I'm still young. Too young for this.
I can't see myself with a bedside table stacked with pills and tablets. It's not going to happen.
In the hours after speaking to the doctor I felt totally lost and so alone. I could have been the only person on the planet for those long dragging moments. Even Lané disappeared into the shadows. It sat on me like the aftermath of a traumatic event.
I couldn't make this the rest of my life. I started fighting to get focused and move forward. In everything you can find something good.
I started taking stock. This meant that I had to make some lifestyle changes. My body are mow forcing me to make the lifestyle changes I should have made a long time ago.
Keeping fit, meditating and surrounding myself with positive energetic people are now a must. Just like losing the habits that brought me to this point in my life.
The decision to do start planning and executing this pulled me out of the hole I was in. It also brought a new realization. Everyone should have something to look forward to.
I called something to mind. A bucket list kind of thing. A year or two ago I decided doing a real professional photo shoot would be fun. One with me in front of the camera. By next summer the fitness program will have paid off and I should have a body that won't have me regret the pictures.
It should be memorable though.
I am going to do a very daring thing. I am going to ask Sarah Norscia to join me on the shoot. Now that will be a memorable shoot.
I hijacked this picture from her The Boss Babe profile.
I haven't asked her to do the shoot yet, so please don't tell.

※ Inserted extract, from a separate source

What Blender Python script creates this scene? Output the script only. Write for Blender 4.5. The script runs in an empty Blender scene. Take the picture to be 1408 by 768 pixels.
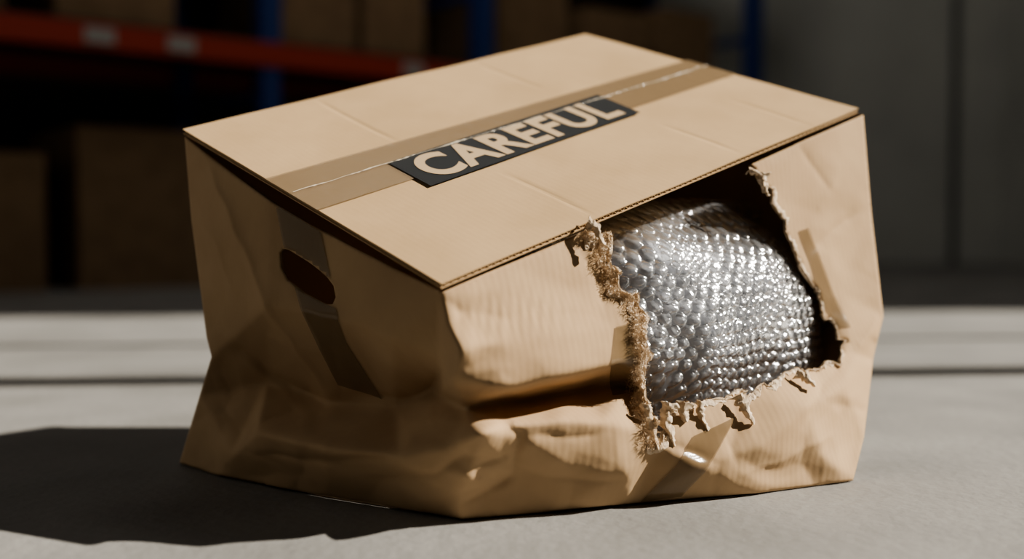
import bpy, math, random, bmesh
import numpy as np
from mathutils import Vector, noise, Matrix
from mathutils.geometry import delaunay_2d_cdt
from mathutils.bvhtree import BVHTree
random.seed(4)
H=0.204
# ---- model coordinates of the crushed panels, metres from a datum at (-0.5, 0.5, 0):
# XYZ = 4 digits x (0.1 mm), 3 digits y (1 mm), 4 digits z (0.1 mm)
def xyz(s): return [(int(s[i:i+4])/1e4-.5,int(s[i+4:i+7])/1e3+.5,int(s[i+7:i+11])/1e4) for i in range(0,len(s),11)]
def xz4(s): return [(int(s[i:i+4])/1e4-.5,int(s[i+4:i+8])/1e4) for i in range(0,len(s),8)]
def xz3(s): return [(int(s[i:i+3])/1e3-.5,int(s[i+3:i+6])/1e3) for i in range(0,len(s),6)]
def xyz3(s): return [(int(s[i:i+3])/1e3-.5,int(s[i+3:i+6])/1e3+.5,int(s[i+6:i+9])/1e3) for i in range(0,len(s),9)]
NAMES=("A M1 M1b D T1 T2 E0 E1 E2 E3 E4 E5 E6 E7 E8 E9 E10 E11 E12 E13 E14 E15 E16 E17 E18 E19 E20 E21 T4 T5 C R1 R2 R3 R4 R5 B1 B2 B3 G B4 B5 B6 "
"L5 L4 L3 L2 L1 F1 F2 F3 F4 F5 F6 F7 N2 P1 P2 P3 P4 P5 P7 P8 P9 V2 V3 V4 Q1 Q2 Q3 Q4 S1 S2 S3 S4 S5 S6 S7 S8 S9 U1 U2 U3 K1 K2 K4 "
"K5 K6 M2 M3 M4 N1 O1 O2 O3 O4 O6 LA LC LD").split()
DATA=("22244702828315137422563607343202345262561629498029318075373323196155743332055571934018845828341166959553381429602533711615966346090659873350732607232904896183345066263273570725659837007446863382074470513980837740342308807810461096878974791075773748112627591479151474534751797732446920767199464232271024602503699845725877580499283382395563098829654722138328518126581744960929793644303187767416001068863710010589733800105294314001046482920010423932000103592360001025674350010"
"20964870010230947506082468456097424124621134226347321394553251144446592391263460724610544668307078647972530715473227204314612283015545092821158498028315944932261128953963141629538629413085741321133649802611054538328710875795321111450863400767553036108205865364088249312700744528328707415653306068959043220592504527706235005299029653902970380581531102966373333030368563590389732039006467737435075674754030246756749222047880499150380074821021313437314593561400065429334500748"
"4112370066644393410832376032813834162297127944372711428260143119562999379048136623190466421828904724585268059827444130226222346528918192556315845352491690")
CP=dict(zip(NAMES,xyz(DATA)))
LA,LC,LD=CP.pop("LA"),CP.pop("LC"),CP.pop("LD")
for n,dy,dz in (("P7",-.002,-.007),("P8",-.002,-.006),("P9",0,-.004),("K2",.006,0),("K4",.004,0),("O2",-.004,0),("O3",-.004,0)):
    CP[n]=(CP[n][0],CP[n][1]+dy,CP[n][2]+dz)
SLOT=xz4("322918683254189633061891348817963624170836911630370915463684149736361494346315683306166632411758")
_t=xz3("318230357207328186364178345137377121364083400074746203757206757176768181765145781148781120794120635051672062619029652037595002627004575134599138571107598109575081596083")
prs=[(_t[i],_t[i+1]) for i in range(0,len(_t),2)]
TAPE1,TAPE2,TAPE3,TAPE4=prs[0:4],prs[4:8],prs[8:11],prs[11:14]
FS=("242271297173357066 256117303084355062 368077416075445091458112 270043327059367057 300026361033421048 238213260190278142 364121366075 426120447095426059 393024446034472055 383068425063456076 268098325064357047 245059290030337012 460122470088 468080519088586098 551189563167568144 493082504062500034 473042498049 463013493028501032 506059569061 476076498077504064 529029582021 594052624045659030 815219759187 826128795099 819106810087 786095753077726046 "
"780061744026 670018762041 458152498142543162 469144476115 455161469144 746278785240 468052478032 687069664046670024 791252766214").split()
FDW=[(-.006,.004),(.008,.004),(.007,.003),(.007,.003),(.006,.003),(-.003,.003),(.003,.003),(.004,.003),(.006,.003),(-.005,.003),(-.003,.003),(.0025,.003),(.004,.003),(.006,.003),(.0025,.003),(.005,.002),(.005,.002),(.0045,.0022),(.003,.0025),(-.004,.002),(.003,.003),(.003,.003),
(.003,.003),(-.003,.003),(.004,.003),(.004,.003),(.003,.003),(-.003,.003),(.0015,.003),(-.002,.003),(.003,.003),(.002,.003),(.004,.002),(.0025,.0025),(-.0015,.003)]
FOLDS=[(xz3(s),dp,w) for s,(dp,w) in zip(FS,FDW)]
KS="616335077614335062620334045 629343076627343069630343061 642350076641350066647349054 673365078678365069684364056 727406090735406086742405080 709451252708451244713450232 697451254708451250 554326209560326206567325193 599327077600327061607326044 589333122594333106".split()
FLAKES=[(xyz3(s),w) for s,w in zip(KS,(.0129,.0119,.0087,.0144,.0116,.0097,.0067,.0105,.0106,.0085))]
OUT="A M1 M1b D T1 T2 E0 E1 E2 E3 E4 E5 E6 E7 E8 E9 E10 E11 E12 E13 E14 E15 E16 E17 E18 E19 E20 E21 T4 T5 C R1 R2 R3 R4 R5 B1 B2 B3 G B4 B5 B6 L5 L4 L3 L2 L1".split()
CRE=["D F1 F2 F3 F4 F5 F6 F7 G","A K1 K2","L3 K4 K2 K5 K6 F4","F4 V2 V3 V4 E5","F3 P7 P8 P9 E4","F5 Q1 Q2 Q3 Q4","S1 S2","R2 U3 E14","K2 O2","F2 P2 P4 P5","Q1 S1","D N2 K6"]

# ---------- materials
def mat(name,base=(.5,.5,.5),rough=.6,**k):
    m=bpy.data.materials.new(name); m.use_nodes=True
    b=m.node_tree.nodes["Principled BSDF"]
    b.inputs["Base Color"].default_value=(*base,1); b.inputs["Roughness"].default_value=rough
    for kk,v in k.items(): b.inputs[kk].default_value=v
    return m,m.node_tree,b
def noise_col(nt,b,c1,c2,scale,coord="Object",detail=6,stretch=(1,1,1)):
    N=nt.nodes; L=nt.links
    tc=N.new("ShaderNodeTexCoord"); mp=N.new("ShaderNodeMapping"); mp.inputs["Scale"].default_value=stretch
    L.new(tc.outputs[coord],mp.inputs[0])
    n=N.new("ShaderNodeTexNoise"); n.inputs["Scale"].default_value=scale; n.inputs["Detail"].default_value=detail
    L.new(mp.outputs[0],n.inputs["Vector"])
    r=N.new("ShaderNodeValToRGB"); r.color_ramp.elements[0].position=.35; r.color_ramp.elements[1].position=.68
    r.color_ramp.elements[0].color=(*c1,1); r.color_ramp.elements[1].color=(*c2,1)
    L.new(n.outputs["Fac"],r.inputs[0]); L.new(r.outputs[0],b.inputs["Base Color"])
    return tc,n,r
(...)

I still working on finding the courage to do so.
Why Sarah, you ask. It's not only about looks. I can find tonnes of absolutely great looking fitness models locally.
Whenever I meet or work with someone, I meet a person.
Sarah has the discipline to maintain a fitness model body. Not only that, she values family, loves animals and walks on the beach without shoes.
Now that I s a person I would like to be friends with. And I'll look great on those pictures.
So by next summer I will ask Sarah to do the shoot. Instead of sulking I will create something memorable.
All of that got me out of feeling terribly lost and alone.
It's knowing I can die that keeps me alive.
Thank you for reading my post. I appreciate your support.